Okay, I promised (myself) I wouldn’t post any more today, but I just got a reader email which wondered why I was so upset over the breakup of someone I had been seeing since early November, and I really want to write about this.  So, since I know that if I don’t, I’ll just ruminate about it instead, I’m going to, and hopefully I’ll get it out of my system.

My initial reaction was twofold: part of me thought “Who are you to judge my feelings?” (and really, that’s a pretty good question - none of us have the right to say “You shouldn’t feel this way. You don’t have a right to be upset, etc.”).  The other part of me wanted to tell her that I haven’t gone a single day since New Years without seeing or talking to this guy, that I had pretty much moved in with him, and that we had both met each others’ families, gone on several trips, he had become friends with all of my friends, I had met all of his, etc - in short, the relationship was far more serious at five months than any relationship I’ve had since Michael, over three years ago.

That said … I don’t really think that’s the main reason I feel it’s hitting me so hard.  I think the primary reason is that we had talked about our future in such a serious manner that when we broke up, it wasn’t just the loss of the relationship I did have, it was the loss of the future I thought I would have.  Does that make sense?  He was one of the few men I’ve been with in my life where I actually allowed myself to think about a future beyond the next few weeks (the other three being Michael, Alex, and my ex-fiance Jon).  That wasn’t the case with Toph or Ben or Charles or Jakob or Dave - or any of the men I’ve gone out with since I left Michael in early 2007.  I never thought about spending my life with them.

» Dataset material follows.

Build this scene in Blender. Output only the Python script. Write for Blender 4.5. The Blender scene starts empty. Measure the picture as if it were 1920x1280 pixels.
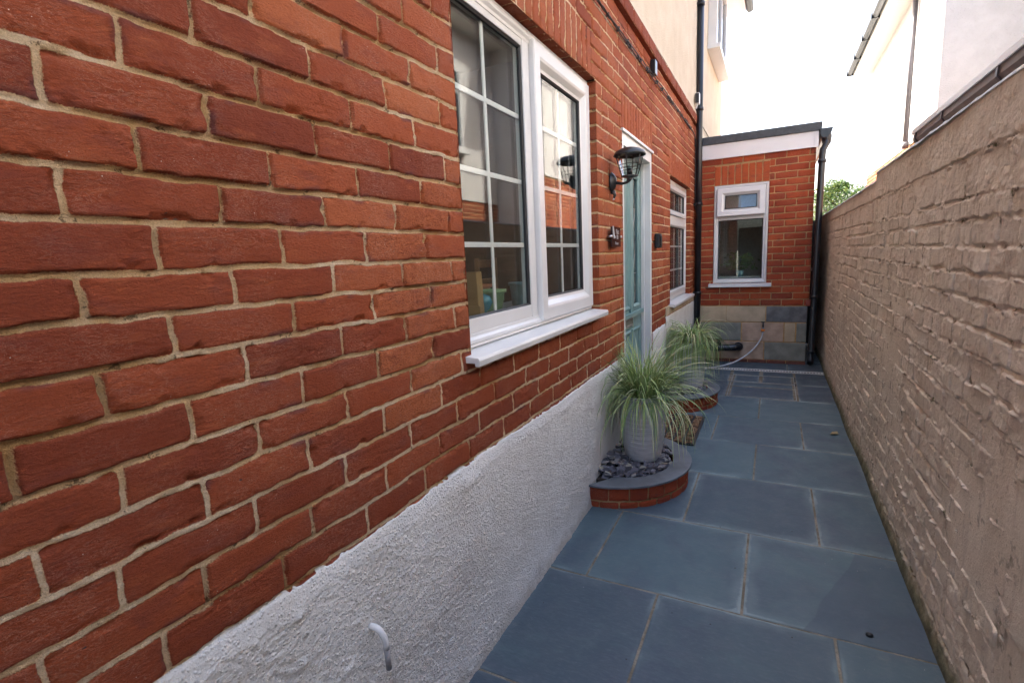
import bpy, bmesh, math, random
import numpy as np
from mathutils import Vector, Matrix

# ------------------------------------------------------------------ camera, light, exposure
scene = bpy.context.scene
COL = scene.collection
R_ = [[0.8899419, 0.0318647, -0.4549594], [0.4537130, -0.1632260, 0.8760718], [-0.0463455, -0.9860740, -0.1597191]]
cam_d = bpy.data.cameras.new('camera')
cam_d.sensor_width = 36.0
cam_d.lens = 36.0 * 950 / 1920
cam_d.clip_start = 0.02
cam_d.clip_end = 3000
cam_o = bpy.data.objects.new('camera', cam_d)
COL.objects.link(cam_o)
m3 = Matrix(((R_[0][0], -R_[0][1], -R_[0][2]), (R_[1][0], -R_[1][1], -R_[1][2]), (R_[2][0], -R_[2][1], -R_[2][2])))
cam_o.matrix_world = Matrix.Translation((0.9, 0, 1.404)) @ m3.to_4x4()
scene.camera = cam_o

SUN_DIR = Vector((-1.0, 0.55, 1.36)).normalized()          # towards the sun
world = bpy.data.worlds.new("World")
scene.world = world
world.use_nodes = True
wn = world.node_tree.nodes
wl = world.node_tree.links
sky = wn.new('ShaderNodeTexSky')
sky.sky_type = 'NISHITA'
sky.sun_disc = False
sky.sun_elevation = math.asin(SUN_DIR.z)
sky.sun_rotation = math.atan2(SUN_DIR.x, SUN_DIR.y)
sky.air_density = 1.0
sky.dust_density = 6.0
sky.ozone_density = 1.0
wn['Background'].inputs['Strength'].default_value = 0.15
wl.new(sky.outputs[0], wn['Background'].inputs['Color'])
sun_d = bpy.data.lights.new('sun', 'SUN')
sun_d.energy = 2.4
sun_d.angle = math.radians(0.6)
sun_d.color = (1.0, 0.95, 0.87)
sun_o = bpy.data.objects.new('sun', sun_d)
COL.objects.link(sun_o)
sun_o.rotation_euler = SUN_DIR.to_track_quat('Z', 'Y').to_euler()
sun_o.location = (-6, 3, 12)
scene.view_settings.view_transform = 'Standard'
scene.view_settings.look = 'None'
scene.view_settings.exposure = 2.85
scene.view_settings.gamma = 1.0
scene.cycles.max_bounces = 8
scene.cycles.diffuse_bounces = 5
scene.cycles.glossy_bounces = 4
scene.cycles.transparent_max_bounces = 12

rnd = random.Random(7)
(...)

Now, maybe I shouldn’t have allowed myself - or rather, we (Prom King and I) shouldn’t have allowed ourselves to go down that road, talking about kids and getting a dog together and where we would live.  But … you know … I was also ready for it.  For the first time in my life, I was REALLY ready to have those discussions.  Prior to that, I never felt like I was ready for marriage - even when Alex and I discussed it, or when Michael and I discussed it, I made it very clear that I wasn’t ready.  And I hadn’t been ready at any other point in the last three years.  But with Prom King … well, he was the first guy I’ve dated seriously that I really spent time thinking “What would it be like to spend my life with this guy, to raise children with him, to grow old with him, to have a family with him?”  And I suppose that might be one of the reasons I’m taking this so hard.

So.  There you go.  What do you think?